Information and News about the Amazon Rainforest, the amazon river, and amazonian animals.

Monday, March 13, 2006

Amazon Rainforest Destruction may be Irreversible

A US scientist from Pennsylvania State University, claims the Amazon Rain forest could disappear within the next half century. Admitably his estimate suggests a rate much faster than other experts. He believes the danger lies in the complex feedback process. His model is based on mathematical formulas and calculations.


"Research published in the journal Science earlier this year suggesting that deforestation rates in the Amazon could reach 42% by 2020 were based on unreliable facts and "ecological futurology", Brazil's science and technology ministry said.
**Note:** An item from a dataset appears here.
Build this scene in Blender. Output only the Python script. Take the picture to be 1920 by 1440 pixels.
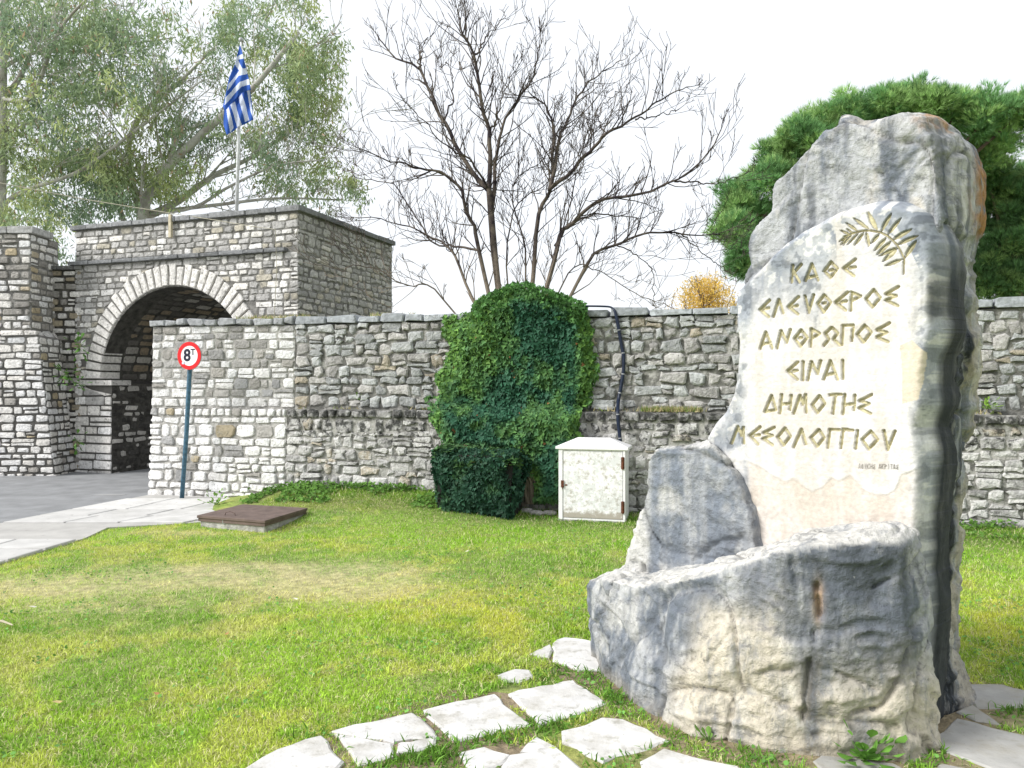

But Professor Alcock's forecast, based on a mathematical model of human-driven deforestation, is starker still.

Without immediate and forceful action to change current agricultural, mining and logging practices, he says, the forest could pass the point of no return in 10 to 15 years.

Boat on Amazon BBC
Human pressures on the forest are growing
And the model indicates that the forest, far from having 75 or 100 years to reach total collapse as other researchers predict, could essentially disappear within 40 or 50 years.

Professor Alcock is presenting his findings at a conference in Scotland being held jointly by the Geology Societies of America and London.

He hopes to develop his research with fieldwork in the Amazon, although he argues that his model is also a useful predictor of what could happen in the other great tropical forest systems, in south east Asia and the Congo river basin in Africa.

Professor Alcock, who says the size of the Amazon river basin has already been reduced by about 25%, believes the threat lies in a process known as evapotranspiration, in which the rain that falls on a forest is retained and then returned to the atmosphere.

But without a healthy vegetation base, he says, there is little to stop the water running off, and this creates the potential for a highly unstable forest system."


For more information: http://news.bbc.co.uk/1/hi/sci/tech/1406567.stm

To the contrary many other experts believe that the numbers are inflated and that as much as 87% of the Amazon forest may still be intact. They claim some forget to factor in secondary generation, which is not included in the models.